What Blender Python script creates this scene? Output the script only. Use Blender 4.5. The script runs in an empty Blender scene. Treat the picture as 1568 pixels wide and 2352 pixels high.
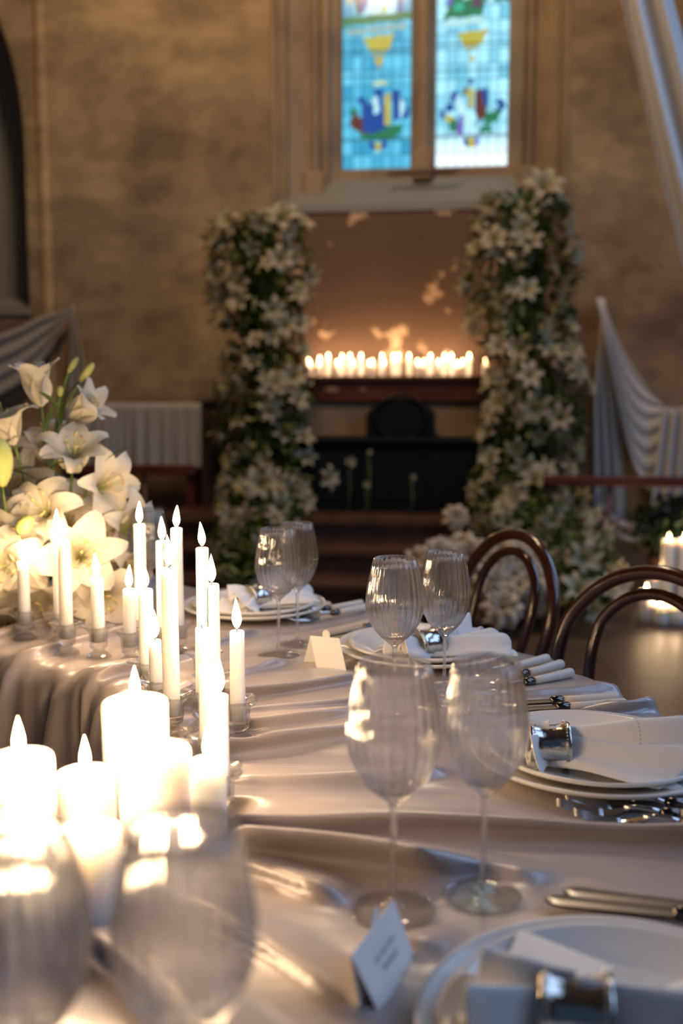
import bpy, bmesh, math, random
from mathutils import Vector, Matrix, Quaternion
random.seed(7)
PI = math.pi
scn = bpy.context.scene
COL = scn.collection

# ------------------------------------------------------------------ camera
F = 2286.7; CH = 1.21; PITCH = math.atan((1176-915)/F)
cp, sp = math.cos(PITCH), math.sin(PITCH)
cam_d = bpy.data.cameras.new('camera'); cam = bpy.data.objects.new('camera', cam_d); COL.objects.link(cam)
cam.location = (0, 0, CH); cam.rotation_euler = (PI/2-PITCH, 0, 0)
cam_d.sensor_fit = 'VERTICAL'; cam_d.sensor_height = 36; cam_d.sensor_width = 24; cam_d.lens = 35
cam_d.clip_start = .02
cam_d.dof.use_dof = True; cam_d.dof.focus_distance = 1.40; cam_d.dof.aperture_fstop = 2.8
scn.camera = cam
scn.view_settings.view_transform = 'Standard'; scn.view_settings.look = 'None'
scn.view_settings.gamma = 1; scn.view_settings.use_curve_mapping = False
scn.view_settings.exposure = 0.0
cy = scn.cycles
cy.use_denoising = True; cy.max_bounces = 14; cy.transparent_max_bounces = 16; cy.transmission_bounces = 12
cy.caustics_reflective = False; cy.caustics_refractive = False; cy.sample_clamp_indirect = 4
cy.blur_glossy = 0.1; cy.use_adaptive_sampling = True; cy.adaptive_threshold = .05

def ray(x, y):
    cx = (x-784)/F; cy_ = (1176-y)/F
    return Vector((cx, cp+cy_*sp, -sp+cy_*cp))
def T(x, y, z=.75):            # point at height z seen at that place
    r = ray(x, y); t = (z-CH)/r.z
    return Vector((r.x*t, r.y*t, z))
def D(x, y, d):                # point at distance d (world y)
    r = ray(x, y); t = d/r.y
    return Vector((r.x*t, d, CH+r.z*t))

# ------------------------------------------------------------------ materials
def nt(name):
    m = bpy.data.materials.new(name); m.use_nodes = True
    t = m.node_tree
    return m, t, t.nodes['Principled BSDF']
def N(t, kind, **kw):
    n = t.nodes.new(kind)
    for k, v in kw.items():
        if k in n.inputs: n.inputs[k].default_value = v
        else: setattr(n, k, v)
    return n
def mat(name, col, rough=.5, metal=0., spec=.5, sss=0, sssr=(1,.5,.25), sscale=.01, sheen=0, coat=0, noise=None, bump=None, trans=0, coords='Object'):
    m, t, b = nt(name)
    b.inputs['Base Color'].default_value = (*col, 1)
    b.inputs['Roughness'].default_value = rough; b.inputs['Metallic'].default_value = metal
    b.inputs['Specular IOR Level'].default_value = spec
    if sss:
        b.inputs['Subsurface Weight'].default_value = sss
        b.inputs['Subsurface Radius'].default_value = sssr
        b.inputs['Subsurface Scale'].default_value = sscale
    if sheen: b.inputs['Sheen Weight'].default_value = sheen
    if coat: b.inputs['Coat Weight'].default_value = coat
    tc = N(t, 'ShaderNodeTexCoord')
    if noise:
        sc, col2, lo, hi = noise
        n = N(t, 'ShaderNodeTexNoise', Scale=sc, Detail=6.0)
        r = N(t, 'ShaderNodeMapRange'); r.inputs['From Min'].default_value = lo; r.inputs['From Max'].default_value = hi
        x = N(t, 'ShaderNodeMix', data_type='RGBA')
        t.links.new(tc.outputs[coords], n.inputs['Vector']); t.links.new(n.outputs['Fac'], r.inputs['Value'])
        t.links.new(r.outputs[0], x.inputs['Factor'])
        x.inputs['A'].default_value = (*col, 1); x.inputs['B'].default_value = (*col2, 1)
        t.links.new(x.outputs['Result'], b.inputs['Base Color'])
    if bump:
        sc, st = bump
        n = N(t, 'ShaderNodeTexNoise', Scale=sc, Detail=5.0)
        bp = N(t, 'ShaderNodeBump', Strength=st); bp.inputs['Distance'].default_value = .01
        t.links.new(tc.outputs[coords], n.inputs['Vector']); t.links.new(n.outputs['Fac'], bp.inputs['Height'])
        t.links.new(bp.outputs[0], b.inputs['Normal'])
    if trans:
        tr = N(t, 'ShaderNodeBsdfTranslucent'); tr.inputs['Color'].default_value = (*col, 1)
        mx = N(t, 'ShaderNodeMixShader'); mx.inputs[0].default_value = trans
        out = t.nodes['Material Output']
        t.links.new(b.outputs[0], mx.inputs[1]); t.links.new(tr.outputs[0], mx.inputs[2]); t.links.new(mx.outputs[0], out.inputs[0])
    return m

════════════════

Write out every line above exactly as it is, leaving out the pictures.

What Blender Python script creates this scene? Output the script only. Use Blender 4.5. The script runs in an empty Blender scene. Treat the picture as 1568 pixels wide and 2352 pixels high.
import bpy, bmesh, math, random
from mathutils import Vector, Matrix, Quaternion
random.seed(7)
PI = math.pi
scn = bpy.context.scene
COL = scn.collection

# ------------------------------------------------------------------ camera
F = 2286.7; CH = 1.21; PITCH = math.atan((1176-915)/F)
cp, sp = math.cos(PITCH), math.sin(PITCH)
cam_d = bpy.data.cameras.new('camera'); cam = bpy.data.objects.new('camera', cam_d); COL.objects.link(cam)
cam.location = (0, 0, CH); cam.rotation_euler = (PI/2-PITCH, 0, 0)
cam_d.sensor_fit = 'VERTICAL'; cam_d.sensor_height = 36; cam_d.sensor_width = 24; cam_d.lens = 35
cam_d.clip_start = .02
cam_d.dof.use_dof = True; cam_d.dof.focus_distance = 1.40; cam_d.dof.aperture_fstop = 2.8
scn.camera = cam
scn.view_settings.view_transform = 'Standard'; scn.view_settings.look = 'None'
scn.view_settings.gamma = 1; scn.view_settings.use_curve_mapping = False
scn.view_settings.exposure = 0.0
cy = scn.cycles
cy.use_denoising = True; cy.max_bounces = 14; cy.transparent_max_bounces = 16; cy.transmission_bounces = 12
cy.caustics_reflective = False; cy.caustics_refractive = False; cy.sample_clamp_indirect = 4
cy.blur_glossy = 0.1; cy.use_adaptive_sampling = True; cy.adaptive_threshold = .05

def ray(x, y):
    cx = (x-784)/F; cy_ = (1176-y)/F
    return Vector((cx, cp+cy_*sp, -sp+cy_*cp))
def T(x, y, z=.75):            # point at height z seen at that place
    r = ray(x, y); t = (z-CH)/r.z
    return Vector((r.x*t, r.y*t, z))
def D(x, y, d):                # point at distance d (world y)
    r = ray(x, y); t = d/r.y
    return Vector((r.x*t, d, CH+r.z*t))

# ------------------------------------------------------------------ materials
def nt(name):
    m = bpy.data.materials.new(name); m.use_nodes = True
    t = m.node_tree
    return m, t, t.nodes['Principled BSDF']
def N(t, kind, **kw):
    n = t.nodes.new(kind)
    for k, v in kw.items():
        if k in n.inputs: n.inputs[k].default_value = v
        else: setattr(n, k, v)
    return n
def mat(name, col, rough=.5, metal=0., spec=.5, sss=0, sssr=(1,.5,.25), sscale=.01, sheen=0, coat=0, noise=None, bump=None, trans=0, coords='Object'):
    m, t, b = nt(name)
    b.inputs['Base Color'].default_value = (*col, 1)
    b.inputs['Roughness'].default_value = rough; b.inputs['Metallic'].default_value = metal
    b.inputs['Specular IOR Level'].default_value = spec
    if sss:
        b.inputs['Subsurface Weight'].default_value = sss
        b.inputs['Subsurface Radius'].default_value = sssr
        b.inputs['Subsurface Scale'].default_value = sscale
    if sheen: b.inputs['Sheen Weight'].default_value = sheen
    if coat: b.inputs['Coat Weight'].default_value = coat
    tc = N(t, 'ShaderNodeTexCoord')
    if noise:
        sc, col2, lo, hi = noise
        n = N(t, 'ShaderNodeTexNoise', Scale=sc, Detail=6.0)
        r = N(t, 'ShaderNodeMapRange'); r.inputs['From Min'].default_value = lo; r.inputs['From Max'].default_value = hi
        x = N(t, 'ShaderNodeMix', data_type='RGBA')
        t.links.new(tc.outputs[coords], n.inputs['Vector']); t.links.new(n.outputs['Fac'], r.inputs['Value'])
        t.links.new(r.outputs[0], x.inputs['Factor'])
        x.inputs['A'].default_value = (*col, 1); x.inputs['B'].default_value = (*col2, 1)
        t.links.new(x.outputs['Result'], b.inputs['Base Color'])
    if bump:
        sc, st = bump
        n = N(t, 'ShaderNodeTexNoise', Scale=sc, Detail=5.0)
        bp = N(t, 'ShaderNodeBump', Strength=st); bp.inputs['Distance'].default_value = .01
        t.links.new(tc.outputs[coords], n.inputs['Vector']); t.links.new(n.outputs['Fac'], bp.inputs['Height'])
        t.links.new(bp.outputs[0], b.inputs['Normal'])
    if trans:
        tr = N(t, 'ShaderNodeBsdfTranslucent'); tr.inputs['Color'].default_value = (*col, 1)
        mx = N(t, 'ShaderNodeMixShader'); mx.inputs[0].default_value = trans
        out = t.nodes['Material Output']
        t.links.new(b.outputs[0], mx.inputs[1]); t.links.new(tr.outputs[0], mx.inputs[2]); t.links.new(mx.outputs[0], out.inputs[0])
    return m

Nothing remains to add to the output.